[begin SOURCE EXCERPT]

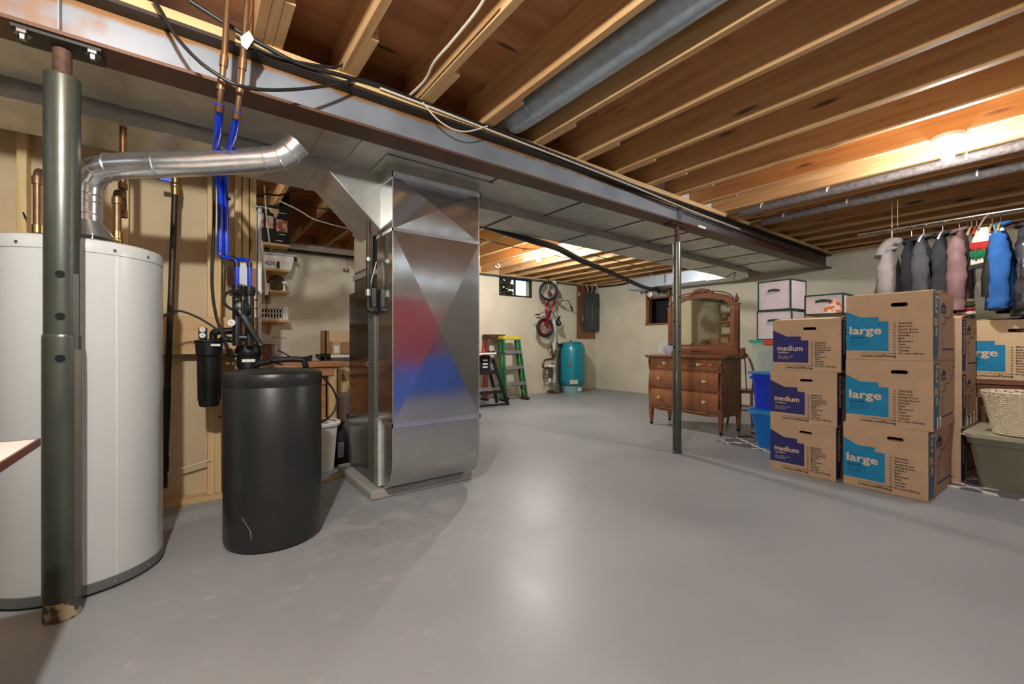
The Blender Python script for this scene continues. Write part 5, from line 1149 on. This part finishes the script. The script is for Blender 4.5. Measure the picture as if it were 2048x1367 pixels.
part('raised_flap', MB().prism([(0,0),(.3,0),(.25,.13),(.04,.13)], (.1,-LW/2+.1,.468), (0,-1,.0), (0,0,1), (.003,0,0)), M['kraftl'], rb_, 'raised flap')
clt = MB(); r = random.Random(8)
for i in range(9): clt.ball((.1+r.uniform(0,.3), r.uniform(-.17,.1), .40+r.uniform(0,.05)), r.uniform(.05,.08), 10, 8, rz=.05)
part('folded_clothes', clt, mat('pink_and_maroon_clothes', (226,190,196), .9, col2=(128,72,78), scale=5, lo=.45, hi=.52), rb_)

# ---- table, tote and basket at the right edge
t = thing('low_table', 'dark brown low table under the pale open carton', 'table', (5.2,.1,0))
part('table_top', MB().box(5.08,6.0,-.6,.62,.733,.768), M['oaky'], t, bev=.003); part('apron', MB().box(5.12,5.14,-.55,.56,.62,.733), M['oaky'], t)
for x, y in ((5.40,.49),(5.88,.49),(5.40,-.57),(5.88,-.57)): part('leg', MB().box(x,x+.05,y,y+.05,.008,.733), M['oaky'], t)
part('back_board', MB().box(5.60,5.62,-.55,.5,.1,.732), M['blackm'], t)
solo('plank', MB().box(5.46,5.54,-.3,.47,.0085,.46), mat('yellow_plank', (206,168,84), .6, var=.1, scale=12, stretch=(1,.1,1)), 'yellow plank standing on edge behind the grey tote', 'plank')
t = thing('storage_tote', 'grey storage tote with a putty lid at the right edge of the view', 'tote', (4.95,.10,.008))
bz = [(0,.0),(.03,.0)]
def taper(x0,x1,y0,y1,z0,z1,d,rad=.04):
    """rounded-rectangle tub, wider at the top."""
    m = MB(); rings = []
    for z, e in ((z0,-d),(z1,0)):
        ring = []
        for cx_, cy_, a0 in ((x1+e-rad,y1+e-rad,0),(x0-e+rad,y1+e-rad,90),(x0-e+rad,y0-e+rad,180),(x1+e-rad,y0-e+rad,270)):
            for k in range(6): a = math.radians(a0+18*k); ring.append((cx_+math.cos(a)*rad, cy_+math.sin(a)*rad, z))
        rings += ring
    n = 24; fs = [(k,(k+1)%n,n+(k+1)%n,n+k) for k in range(n)] + [tuple(range(n-1,-1,-1)), tuple(range(n,2*n))]
    return m.add(rings, fs)
part('tub', taper(4.565,5.33,-.34,.505,.0085,.36,.05), M['tote'], t); part('tub_rim', taper(4.55,5.345,-.355,.52,.325,.372,.008), M['tote'], t)
part('lid', taper(4.535,5.36,-.37,.535,.372,.40,.006,.06), M['totelid'], t, 'putty coloured lid'); part('lid_panel', taper(4.66,5.24,-.25,.41,.398,.409,-.03,.05), M['totelid'], t)
part('lid_latch', MB().box(4.54,4.56,.515,.54,.385,.395), M['totelid'], t)
bxc, byc = 4.70, .262
t = thing('wicker_basket', 'cream woven wicker basket standing on the grey tote', 'basket', (bxc,byc,.41))
wv = MB(); nst = 40; rows = 20
for j in range(rows):
    z = .415 + j*.0138; R = .128 + .052*(j/(rows-1)); pts = []
    for i in range(nst*2): a = 2*PI*i/(nst*2); rr = R + .0035*(1 if (i//1 + j) % 2 else -1); pts.append((bxc+math.cos(a)*rr*1.0, byc+math.sin(a)*rr, z))
    wv.tube(pts, .0062, 6, closed=True)
part('weave', wv, M['wicker'], t)
stk = MB()
for i in range(nst): a = 2*PI*(i+.5)/nst; stk.cyl((bxc+math.cos(a)*.126, byc+math.sin(a)*.126, .412), (bxc+math.cos(a)*.182, byc+math.sin(a)*.182, .705), .004, 6)
part('stakes', stk, M['wicker'], t)
lp_ = MB()
lp_.tube([(bxc+math.cos(2*PI*i/160)*(.186+.006*math.sin(i*2*PI/8)), byc+math.sin(2*PI*i/160)*(.186+.006*math.sin(i*2*PI/8)), .694+.006*math.cos(i*2*PI/8)) for i in range(160)], .006, 6, closed=True)
lp_.torus((bxc,byc,.708), .190, .0075, n=60, m=8); part('rim_braid', lp_, M['wicker'], t); part('base', MB().cyl((bxc,byc,.4105), (bxc,byc,.425), .125, 40), M['wicker'], t)

# ---- blue bins, clear bin and ornament cubes
t = thing('storage_bin', 'bright cyan blue storage bin at the bottom beside the printed cartons', 'bin', (4.74,1.80,.008))
part('tub', taper(4.535,4.96,1.60,2.045,.0085,.375,.055,.06), M['bin2'], t); part('rim', taper(4.52,4.975,1.585,2.065,.352,.392,.004,.08), M['binrim'], t, 'paler rim'); part('lid', taper(4.525,4.97,1.59,2.06,.392,.405,.004,.08), M['bin2'], t)
t = thing('storage_bin', 'royal blue storage bin standing on the cyan blue one', 'bin', (4.74,1.80,.4055))
part('tub', taper(4.55,4.96,1.60,2.03,.406,.75,.022,.05), M['bin'], t); part('rim', taper(4.54,4.97,1.59,2.05,.70,.725,.002,.05), M['bin'], t); part('lid', taper(4.53,4.98,1.58,2.065,.75,.772,.003,.05), M['binrim'], t, 'paler lid'); part('pink_note', MB().box(4.544,4.549,1.71,1.76,.60,.66), M['pinknote'], t)
clr = mat('clear_plastic', (205,228,224), .25, var=.02, alpha=.38)
t = thing('clear_bin', 'clear storage bin with a green lid on top of the blue bins', 'bin', (4.74,1.80,.7725))
part('tub', taper(4.56,4.96,1.61,2.03,.773,1.04,.02,.05), clr, t); part('band', taper(4.55,4.97,1.60,2.045,1.035,1.068,.002,.05), mat('cloudy_band', (176,226,214), .3, alpha=.8), t); part('lid', taper(4.535,4.985,1.59,2.068,1.068,1.092,.003,.06), M['greenlid'], t, 'sea green lid')
part('latch', MB().box(4.53,4.55,1.79,1.90,1.045,1.09), M['redclip'], t, 'orange red latch', bev=.004)
for lab, a, m_ in (('white carton in the clear bin',(4.60,4.9,1.64,1.80,.779,.93),'white'), ('pale grey papers in the clear bin',(4.62,4.9,1.815,1.98,.779,.98),'pvc')): solo('packed_box', MB().box(*a), M[m_], lab, 'box', bev=.003)
solo('pink_packet', MB().box(4.60,4.8,1.66,1.77,.9315,1.01), M['pinknote'], 'pink packet on the white carton in the clear bin', 'packet', bev=.003)
om = mat('frosted_pink_plastic', (226,204,212), .3, col2=(246,238,240), scale=160, lo=.45, hi=.55, alpha=.80)
def cube(lab, x0,x1,y0,y1,z0,z1, rz=0, pat=False):
    c = ((x0+x1)/2,(y0+y1)/2,z0); t = thing('ornament_box', lab, 'storage cube', c, rz); e = .006
    part('sides', MB().box(x0,x1,y0,y1,z0+.002,z1), om, t); ed = MB()
    def edge(n, a, b_): part(n, MB().bar(a, b_, .011, .011), M['greentrim'], t)
    for z in (z0+.004, z1):
        edge('trim', (x0,y0,z),(x0,y1,z)); edge('trim', (x0,y0,z),(x1,y0,z)); edge('trim', (x0,y1,z),(x1,y1,z)); edge('trim', (x1,y0,z),(x1,y1,z))
    for x, y in ((x0,y0),(x0,y1),(x1,y0),(x1,y1)): edge('trim', (x,y,z0),(x,y,z1))
    ym, zm = (y0+y1)/2, z0 + (z1-z0)*.66
    part('handle', MB().tube(spl([(x0-.004,ym+.055,zm),(x0-.02,ym+.02,zm+.006),(x0-.02,ym-.02,zm+.006),(x0-.004,ym-.055,zm)], 5), [(.004,.011)]*16, 8, flat=(1,0,0)), M['greentrim'], t)
    if not pat:
        pk = MB()
        for i in range(3): pk.box(x0+.012, x0+.014, y0+.02+i*(y1-y0-.04)/3, y0+.014+(i+1)*(y1-y0-.04)/3, z0+.02, z0+.14)
        part('inner_tray', pk, mat('pale_pink_trays', (214,180,190), .6, col2=(236,214,220), scale=8), t)
    return t
c1_ = cube('frosted pink storage cube with dark green edges on top of the pile by the cartons', 4.60,4.91,1.665,1.965,1.387,1.675, R_(-4))
cube('frosted pink storage cube with dark green edges directly on the clear bin', 4.60,4.91,1.67,1.98,1.0935,1.378, 0)
oc = cube('frosted pink storage cube with patterned wrap inside, behind the medium cartons', 4.12,4.38,1.135,1.395,1.292,1.452, 0, True)
part('patterned_wrap', MB().prism([(0,0),(.12,0),(.12,.09),(.07,.12),(.0,.05)], (4.117,1.262,1.296), (0,-1,0), (0,0,1), (.001,0,0)), mat('orange_white_wrap', (232,120,72), .6, col2=(244,236,226), scale=30, lo=.45, hi=.52), oc)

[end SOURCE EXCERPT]

_EXERCISE PROMPT:_ Write out each line of the listing above, exactly, from its first line to the line holding "lo=.45, hi=.52), rb_)", inclusive. Skip the pictures.

_OUTPUT BELOW:_
The Blender Python script for this scene continues. Write part 5, from line 1149 on. This part finishes the script. The script is for Blender 4.5. Measure the picture as if it were 2048x1367 pixels.
part('raised_flap', MB().prism([(0,0),(.3,0),(.25,.13),(.04,.13)], (.1,-LW/2+.1,.468), (0,-1,.0), (0,0,1), (.003,0,0)), M['kraftl'], rb_, 'raised flap')
clt = MB(); r = random.Random(8)
for i in range(9): clt.ball((.1+r.uniform(0,.3), r.uniform(-.17,.1), .40+r.uniform(0,.05)), r.uniform(.05,.08), 10, 8, rz=.05)
part('folded_clothes', clt, mat('pink_and_maroon_clothes', (226,190,196), .9, col2=(128,72,78), scale=5, lo=.45, hi=.52), rb_)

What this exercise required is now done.